High levels of encryption and the dispersed nature of data in a distributed ledger are inherent to a blockchain. These features immediately change the level of cybersafety that can be offered, he avers.

“Other value chains could also emerge, such as allowing individuals to own and control their identities and attributes or selectively allowing the use of such attributes by third parties in transactions or interactions. “This could fundamentally change how financial transactions or even sensitive interactions regarding our health, which are attributes relating to our identities, are conducted,” explains Reinecke.

Dimension Data also predicts that companies will learn how to extract value from data while respecting privacy. Current business models will be re-engineered by the value of the data that is generated by existing activities. The value of the data will supersede the value of traditional revenue activities, he adds.

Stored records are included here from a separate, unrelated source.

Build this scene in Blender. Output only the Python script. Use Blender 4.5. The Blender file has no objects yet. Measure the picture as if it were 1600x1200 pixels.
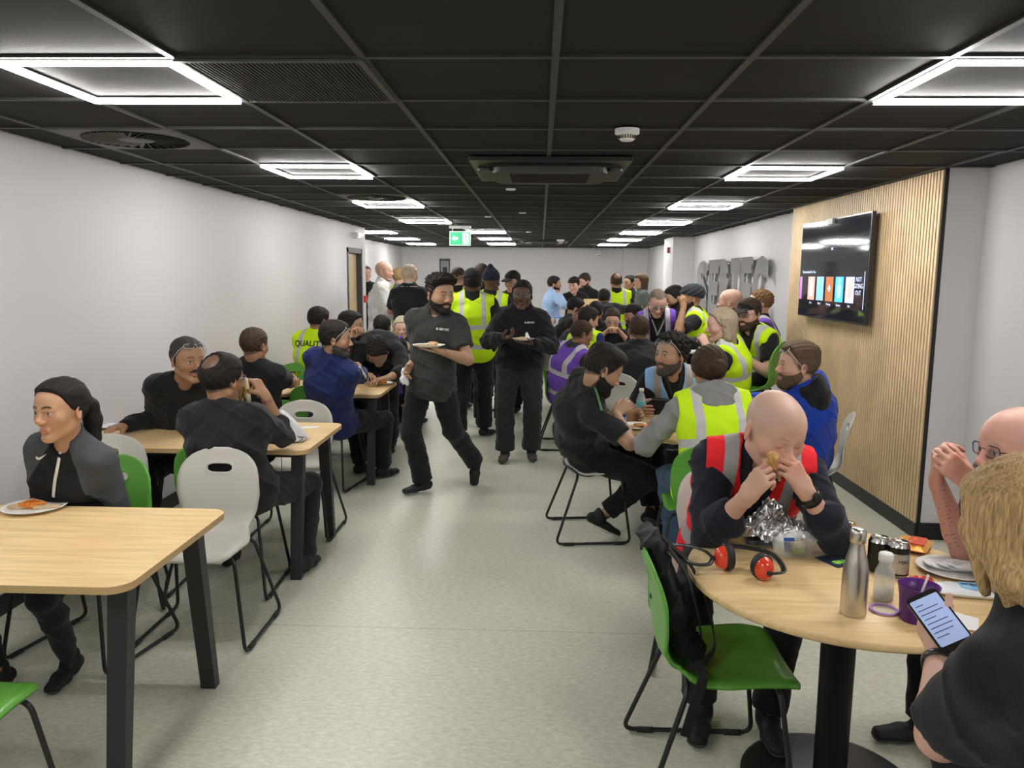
import bpy, bmesh, math, random
import numpy as np
from mathutils import Vector, Matrix, Quaternion
from mathutils.bvhtree import BVHTree

S = bpy.context.scene
COL = S.collection
PI = math.pi
def R(a): return math.radians(a)

# ---------------------------------------------------------------- camera
cam_d = bpy.data.cameras.new('camera')
cam = bpy.data.objects.new('camera', cam_d); COL.objects.link(cam)
CAM_H = 1.68
_f, _pitch, _yaw, _roll = 1220.5, .1392, -.0355, .0088
cam_d.sensor_fit = 'HORIZONTAL'; cam_d.sensor_width = 36.0
cam_d.lens = 36.0 * _f / 1600.0
cam_d.clip_start = .05; cam_d.clip_end = 100
fw = Vector((math.sin(_yaw)*math.cos(_pitch), math.cos(_yaw)*math.cos(_pitch), -math.sin(_pitch)))
rt = Vector((math.cos(_yaw), -math.sin(_yaw), 0)); up = rt.cross(fw)
rt2 = rt*math.cos(_roll) + up*math.sin(_roll); up2 = -rt*math.sin(_roll) + up*math.cos(_roll)
cam.matrix_world = Matrix(((rt2.x, up2.x, -fw.x, 0), (rt2.y, up2.y, -fw.y, 0), (rt2.z, up2.z, -fw.z, CAM_H), (0, 0, 0, 1)))
S.camera = cam

# ---------------------------------------------------------------- world, exposure
W = bpy.data.worlds.new('world'); S.world = W; W.use_nodes = True
W.node_tree.nodes['Background'].inputs[0].default_value = (.8, .85, .9, 1)
W.node_tree.nodes['Background'].inputs[1].default_value = .0
S.view_settings.view_transform = 'Standard'; S.view_settings.look = 'None'
S.view_settings.gamma = 1.0; S.view_settings.exposure = 0.0
LAMP_STRENGTH = 120.0
S.cycles.max_bounces = 8
S.cycles.diffuse_bounces = 4
S.cycles.sample_clamp_indirect = 6
CEIL = 2.348

# ---------------------------------------------------------------- materials
MATS = {}
def mat(name, col, rough=.6, metal=0., spec=.5, bump=0., bscale=60., var=0., vscale=8., emit=None, estr=1., alpha=None, trans=0., ior=1.45, sheen=0., coat=0., sss=0.):
    if name in MATS: return MATS[name]
    m = bpy.data.materials.new(name); m.use_nodes = True
    nt = m.node_tree; b = nt.nodes['Principled BSDF']
    b.inputs['Base Color'].default_value = (*col, 1)
    b.inputs['Roughness'].default_value = rough; b.inputs['Metallic'].default_value = metal
    b.inputs['Specular IOR Level'].default_value = spec
    b.inputs['Transmission Weight'].default_value = trans; b.inputs['IOR'].default_value = ior
    if alpha is not None: b.inputs['Alpha'].default_value = alpha
    if sheen: b.inputs['Sheen Weight'].default_value = sheen; b.inputs['Sheen Roughness'].default_value = .5
    if coat: b.inputs['Coat Weight'].default_value = coat; b.inputs['Coat Roughness'].default_value = .1
    if emit: b.inputs['Emission Color'].default_value = (*emit, 1); b.inputs['Emission Strength'].default_value = estr
    if var or bump:
        tc = nt.nodes.new('ShaderNodeTexCoord')
    if var:
        n = nt.nodes.new('ShaderNodeTexNoise'); n.inputs['Scale'].default_value = vscale; n.inputs['Detail'].default_value = 5
        nt.links.new(tc.outputs['Object'], n.inputs['Vector'])
        r = nt.nodes.new('ShaderNodeValToRGB')
        r.color_ramp.elements[0].position = .3; r.color_ramp.elements[1].position = .7
        r.color_ramp.elements[0].color = (*[max(0, c*(1-var)) for c in col], 1); r.color_ramp.elements[1].color = (*[min(1, c*(1+var)) for c in col], 1)
        nt.links.new(n.outputs['Fac'], r.inputs[0]); nt.links.new(r.outputs[0], b.inputs['Base Color'])
    if bump:
        n2 = nt.nodes.new('ShaderNodeTexNoise'); n2.inputs['Scale'].default_value = bscale; n2.inputs['Detail'].default_value = 4
        nt.links.new(tc.outputs['Object'], n2.inputs['Vector'])
        bp = nt.nodes.new('ShaderNodeBump'); bp.inputs['Strength'].default_value = bump; bp.inputs['Distance'].default_value = .01
        nt.links.new(n2.outputs['Fac'], bp.inputs['Height']); nt.links.new(bp.outputs[0], b.inputs['Normal'])
    MATS[name] = m
    return m

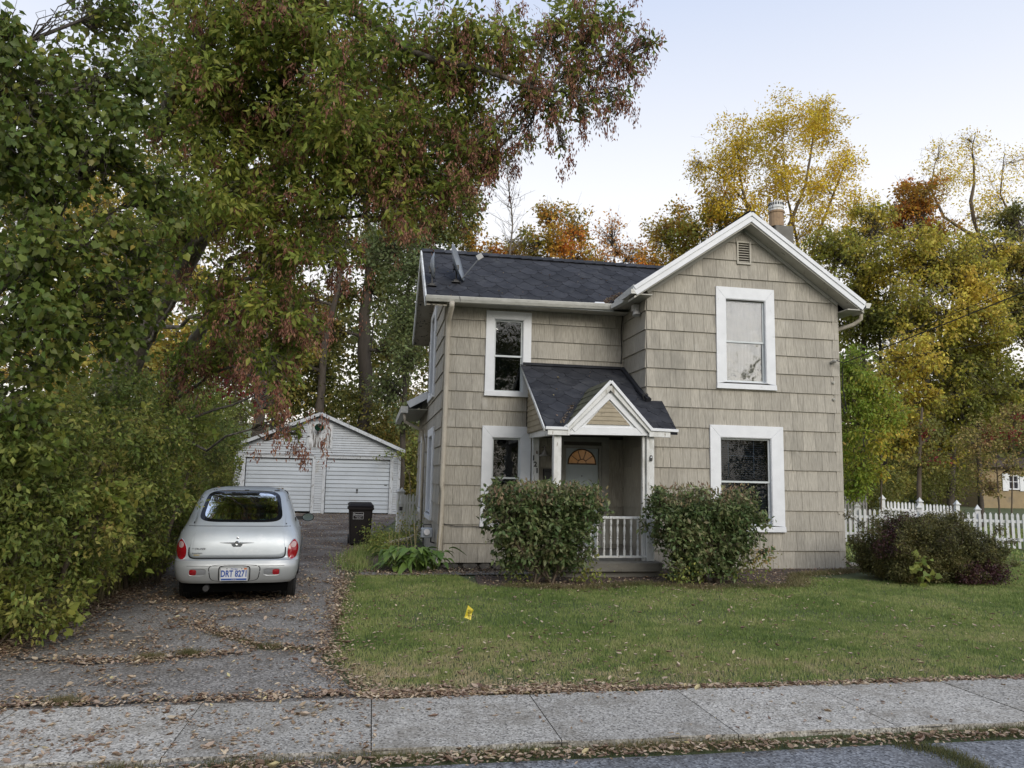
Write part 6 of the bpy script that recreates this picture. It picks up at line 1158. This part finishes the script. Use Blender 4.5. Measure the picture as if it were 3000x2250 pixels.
# --- the big box elder over the drive, with hanging bunches of dry seeds
root, CC, off = tree('box_elder_tree', 'leaning grey trunked tree arching over the driveway with brown seed bunches', 'tree', [TR['BOX'], TR['BOX2'], TR['LIMB']], LOBES['BOX'], L_BOX, BARK, leaf=.11, cover=3.0, clumps=22, csig=.20, depth=1.5, droop=.75, ratio=.5, limb_r=.05, twig_r=.011, twig_r2=.0) if False else tree('box_elder_tree', 'leaning grey trunked tree arching over the driveway with brown seed bunches', 'tree', [TR['BOX'], TR['BOX2'], TR['LIMB']], LOBES['BOX'], L_BOX, BARK, leaf=.10, cover=2.5, clumps=24, csig=.19, depth=1.6, droop=.8, ratio=.42, limb_r=.04, twig_r=.008, spray=3)
sel = CC[NR.random(len(CC)) < np.where(CC[:, 0] > .2, 1.0, .95)*np.clip(CC[:, 3]/.42, .1, 1)]; n = len(sel); m_ = 44
c = np.repeat(sel[:, :3]+NR.normal(size=(n, 3))*.10-np.array((0, 0, .10)), m_, 0); c += NR.normal(size=c.shape)*np.array((.030, .030, .062)); 
c2_ = np.repeat(sel[:, :3]+NR.normal(size=(len(sel), 3))*.22, 26, 0); c2_ += NR.normal(size=c2_.shape)*np.array((.035, .035, .06)); c = np.concatenate([c, c2_])
A = unit(NR.normal(size=c.shape)*.35-np.array((0, 0, 1.))); V, F = leaf_arrays(c, A, .038+.022*NR.random(len(c)), ratio=.34); obj('seed_bunches', mesh_np('seed_bunches', V+off, F, [L_SEED]), root, 'stuff')
# --- near tree on the left with heart shaped leaves
tree('redbud_tree', 'near leafy tree with heart shaped leaves at the left edge', 'tree', [[(-4.7, 6.2, 0, .16), (-4.4, 6.4, 1.6, .13), (-3.9, 6.5, 3.0, .10), (-3.6, 6.6, 4.4, .06)], [(-4.4, 6.4, 1.5, .09), (-3.6, 6.8, 2.5, .06), (-2.9, 7.1, 3.6, .035)]], LOBES['LEFT'], L_HEART, BARKD, leaf=.058, cover=2.3, clumps=34, csig=.18, depth=1.6, droop=1.0, kind='heart', ratio=.85, limb_r=.035, twig_r=.007)
# --- thicket along the drive
HT = {'H1': 'near part of the thicket spilling over the driveway edge', 'H2': 'thicket shrub just behind the nearest greenery by the drive', 'H3': 'tall thicket shrub left of the parked car', 'H4': 'thicket shrub behind the car roof with bare stems', 'H5': 'far end of the thicket beside the white garage'}
for k, lab in HT.items():
    lb = LOBES[k]; b0 = min(lb, key=lambda l: l[2]); bx, by = b0[0]-.35, b0[1]+.2
    st = [[(bx+dx, by+dy, 0, .035), (bx+dx*1.5, by+dy, .8, .028), (bx+dx*2.2, by+dy*1.4, 1.7, .015)] for dx, dy in ((0, 0), (-.3, .3), (.25, .5), (-.5, -.2))]
    r_, C_, o_ = tree('thicket_shrub', lab, 'shrub', st, lb, {'H1': L_HEDGE, 'H2': L_HEDGE2, 'H3': L_HEDGE, 'H4': L_HEDGE2, 'H5': L_HEDGE}[k], BARKB, leaf=.054, cover=2.3, clumps=46, csig=.15, depth=1.7, droop=.7, ratio=.5, spray=3, limb_r=.014, twig_r=.004, group='shrubs of the thicket beside the driveway', crown='foliage', trunk_name='stems', sides=5)
    LB2 = [(x-.9*r-.35, y+.5, max(.5, z*.92), r*1.35, d) for x, y, z, r, d in lb]; V, F, _ = foliage([(x+RS.uniform(-.25, .25), y+RS.uniform(-.3, .3), z+RS.uniform(-.2, .25), r*.5, .5) for x, y, z, r, d in lb]*2, .075, 1.2, 12, .35, kind='heart', ratio=.9); obj('vine_leaves', mesh_np('vine_leaves', V+o_, F, [L_BOX]), r_, 'stuff')
    V, F, _ = foliage(LB2, .07, 2.2, 26, .25, 1.6, .5); obj('inner_foliage', mesh_np('inner_foliage', V+o_, F, [L_HEDGE]), r_, 'stuff')
X = []; n = 900
ln = None; t = NR.random(n); px = np.interp(t, [0, .4, .75, 1], [-3.15, -3.1, -3.45, -4.3])-NR.random(n)*.55; py = np.interp(t, [0, .4, .75, 1], [8.6, 12, 15, 21]); h = .5+NR.random(n)*1.3; ln = NR.normal(size=(n, 2))*.12
P = np.stack([np.stack([px, py, np.zeros(n)], 1), np.stack([px+ln[:, 0]*.3, py+ln[:, 1]*.3, h*.5], 1), np.stack([px+ln[:, 0]+.06, py+ln[:, 1], h*.85], 1), np.stack([px+ln[:, 0]*1.5+.12, py+ln[:, 1]*1.4, h], 1)], 1)
V, F = tubes_np(P, np.tile(np.array([.006, .005, .004, .002]), (n, 1)), 3); tag(obj('dry_stems', mesh_np('dry_stems', V, F, [STK]), None, 'stuff'))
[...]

Data sources are growing, the granularity of the data itself is improving, and, thereby, the potential value that can be extracted is growing. The challenge is how to derive insights from disparate and distributed data sources without infringing regulatory or confidentiality guidelines.

Meanwhile, the growing Internet of Everything (IoE) ecosystem will connect the online and physical worlds, and society will become increasingly technology driven as a result. The number of things connected to the Internet globally in 2008 exceeded the number of people on earth, Reinecke says.

Further, automation will acquire new meaning, data-value management will be accentuated by the richness of data and AI will ingest the data to drive intelligent insights and outcomes never seen before.

Biometrics will expand to include gestures, emotions and expressions, as well as many more aspects, which will trigger automated system reactions to ease or enhance activities.

“The IoE will transform the way we provide healthcare, and the way we live, work and learn. It will re-engineer our lives through what we increasingly refer to as the ‘human application programming interface’, enabling people to interface with connected systems in ways that are difficult to anticipate,” he concludes.